Furthermore, the FBI's parent bureaucracy, the Justice Department,
was itself hobbled by Atty. Gen. John Ashcroft, who remained
steadfastly focused on the so- called war on drugs despite urgent
warnings from the previous administration that terrorism was the main
law enforcement problem.
The rest of the Bush administration was equally distracted before
Sept. 11, focusing on an illusory promise of missile defense rather
than on the hard reality of terrorism. Former White House officials
have told me that despite the passionate warnings of Richard Clarke,
a top anti-terrorism official under both Bill Clinton and George W.
Bush, the president's Cabinet went the first eight months of his
administration without discussing terrorist threats.
The killing of thousands of people in New York, Washington and
Pennsylvania on Sept. 11 got their attention, though. Ashcroft
charged the Hill to demand--and receive--sweeping new law enforcement
powers under the USA Patriot Act, hastily passed by a stunned
Congress. He didn't, however, admit under congressional questioning
that his FBI had ample warnings from field agents that a great many
suspicious men were training in U.S. flight schools or that FBI
headquarters had failed to act on the reports.
More recently, Ashcroft has approved changes in the FBI's internal
regulations to permit increased spying on Americans, deceitfully
shifting the onus for the failure to protect society from the
incompetence of the Justice Department and the CIA to the alleged
deviousness of John Q. Public.

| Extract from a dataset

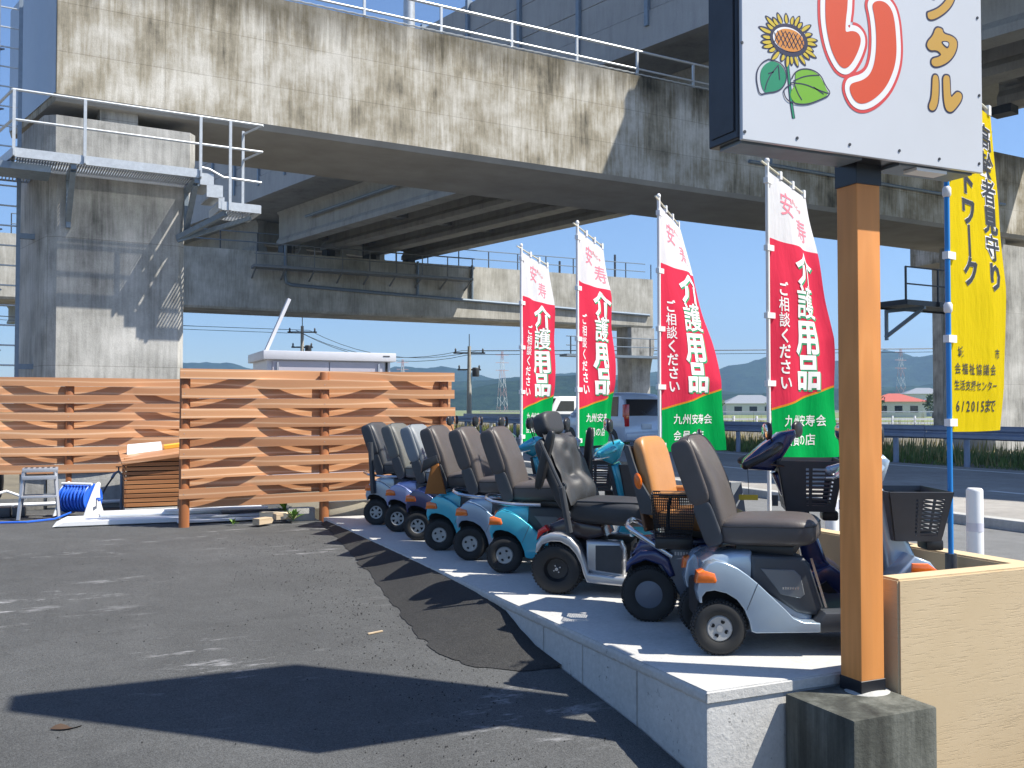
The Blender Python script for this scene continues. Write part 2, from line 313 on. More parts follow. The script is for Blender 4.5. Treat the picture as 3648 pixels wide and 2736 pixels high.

These new powers intrude on the lives
of law-abiding citizens and add nothing that would have helped
prevent the terrorist attacks.
Take, for instance, Feinstein's call for the FBI to engage in racial
profiling of Arab Americans: Police departments across the country
have found such tactics alienate otherwise loyal minority communities
whose cooperation is indispensable to investigations, and it also
wastes limited resources. Consider the FBI budget and manpower used
to hound Taiwanese-born Los Alamos scientist Wen Ho Lee for five
years without finding evidence of spying.
Meanwhile, for more than a decade, FBI headquarters harbored the
biggest spy of all, top agent and Soviet mole Robert Hanssen. Perhaps
the FBI should racially profile straight white males like Hanssen? Of
course that will never happen, anymore than it did during WWII when
the feds were unwilling to round up Hitler's extensive fifth column
in the German American community, even as apolitical
Japanese-American gardeners were sent to concentration camps.
If we were to be honest in making the case for profiling, we would go
after Saudi Arabians and their business partners and other associates
in this country. The Sept. 11 attacks were--from Osama bin Laden to
15 of the 19 hijackers to the money that supported them--an operation
with top-to-bottom links to Saudi Arabia, a kingdom our military has
protected for half a century and which enjoys close ties with Bush's
family. Instead of harassing loyal Arab Americans, the FBI would be
better advised to squeeze executives from U.S. corporations, such as
the Carlyle Group and Bechtel, that have extensive ties to the
Saudis.
What we don't need is a witch hunt against the American people,
ferreting through their private lives or detaining them because of
their ethnicity. If there is a group that should be looked at
closely, and with suspicion, it is the top officials of this
administration, whose indifference and incompetence before Sept. 11
may have permitted an incredible tragedy.